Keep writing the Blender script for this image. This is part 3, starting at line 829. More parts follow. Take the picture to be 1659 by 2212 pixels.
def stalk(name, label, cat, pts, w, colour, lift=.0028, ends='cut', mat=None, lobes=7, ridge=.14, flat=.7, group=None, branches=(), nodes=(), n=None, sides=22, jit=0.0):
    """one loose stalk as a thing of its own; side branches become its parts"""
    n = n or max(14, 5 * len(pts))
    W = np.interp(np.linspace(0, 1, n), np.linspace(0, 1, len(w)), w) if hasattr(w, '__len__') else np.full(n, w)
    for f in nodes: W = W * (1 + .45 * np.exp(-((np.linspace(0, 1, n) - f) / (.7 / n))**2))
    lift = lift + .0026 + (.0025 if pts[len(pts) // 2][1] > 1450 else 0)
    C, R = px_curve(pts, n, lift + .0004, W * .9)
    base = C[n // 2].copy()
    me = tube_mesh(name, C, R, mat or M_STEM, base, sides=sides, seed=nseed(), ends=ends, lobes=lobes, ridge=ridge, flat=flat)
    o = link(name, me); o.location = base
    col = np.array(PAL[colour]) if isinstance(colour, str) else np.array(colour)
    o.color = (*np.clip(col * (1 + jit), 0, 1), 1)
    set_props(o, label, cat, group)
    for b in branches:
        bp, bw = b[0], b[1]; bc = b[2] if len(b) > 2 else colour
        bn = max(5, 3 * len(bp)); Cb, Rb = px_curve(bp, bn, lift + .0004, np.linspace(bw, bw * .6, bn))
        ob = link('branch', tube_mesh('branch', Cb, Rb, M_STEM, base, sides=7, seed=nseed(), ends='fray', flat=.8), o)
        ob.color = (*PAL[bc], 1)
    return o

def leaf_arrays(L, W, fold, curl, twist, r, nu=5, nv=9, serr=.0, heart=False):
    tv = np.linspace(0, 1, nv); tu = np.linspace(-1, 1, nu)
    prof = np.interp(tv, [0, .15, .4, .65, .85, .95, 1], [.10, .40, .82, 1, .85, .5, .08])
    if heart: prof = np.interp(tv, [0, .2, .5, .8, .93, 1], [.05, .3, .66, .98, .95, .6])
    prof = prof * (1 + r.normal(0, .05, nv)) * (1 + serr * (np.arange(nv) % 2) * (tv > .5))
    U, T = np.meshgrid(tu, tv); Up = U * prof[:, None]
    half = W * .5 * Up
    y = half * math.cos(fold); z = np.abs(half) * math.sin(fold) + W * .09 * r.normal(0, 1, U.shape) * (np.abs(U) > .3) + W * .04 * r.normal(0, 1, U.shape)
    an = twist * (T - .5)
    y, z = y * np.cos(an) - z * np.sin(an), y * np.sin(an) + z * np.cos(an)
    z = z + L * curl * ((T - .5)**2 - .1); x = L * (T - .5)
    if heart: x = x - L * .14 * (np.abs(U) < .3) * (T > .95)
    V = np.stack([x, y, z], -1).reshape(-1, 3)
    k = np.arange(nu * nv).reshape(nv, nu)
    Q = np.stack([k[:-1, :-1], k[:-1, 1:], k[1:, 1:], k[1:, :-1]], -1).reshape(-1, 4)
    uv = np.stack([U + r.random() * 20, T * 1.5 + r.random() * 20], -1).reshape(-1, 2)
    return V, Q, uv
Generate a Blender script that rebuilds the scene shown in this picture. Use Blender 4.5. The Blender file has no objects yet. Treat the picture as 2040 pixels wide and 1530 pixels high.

■ ■ ■ ■

GOAL. Go through the records. Copy each line where "Blender" appears.

THE COMPLETED TASK.
Keep writing the Blender script for this image. This is part 3, starting at line 829. More parts follow. Take the picture to be 1659 by 2212 pixels.
Generate a Blender script that rebuilds the scene shown in this picture. Use Blender 4.5. The Blender file has no objects yet. Treat the picture as 2040 pixels wide and 1530 pixels high.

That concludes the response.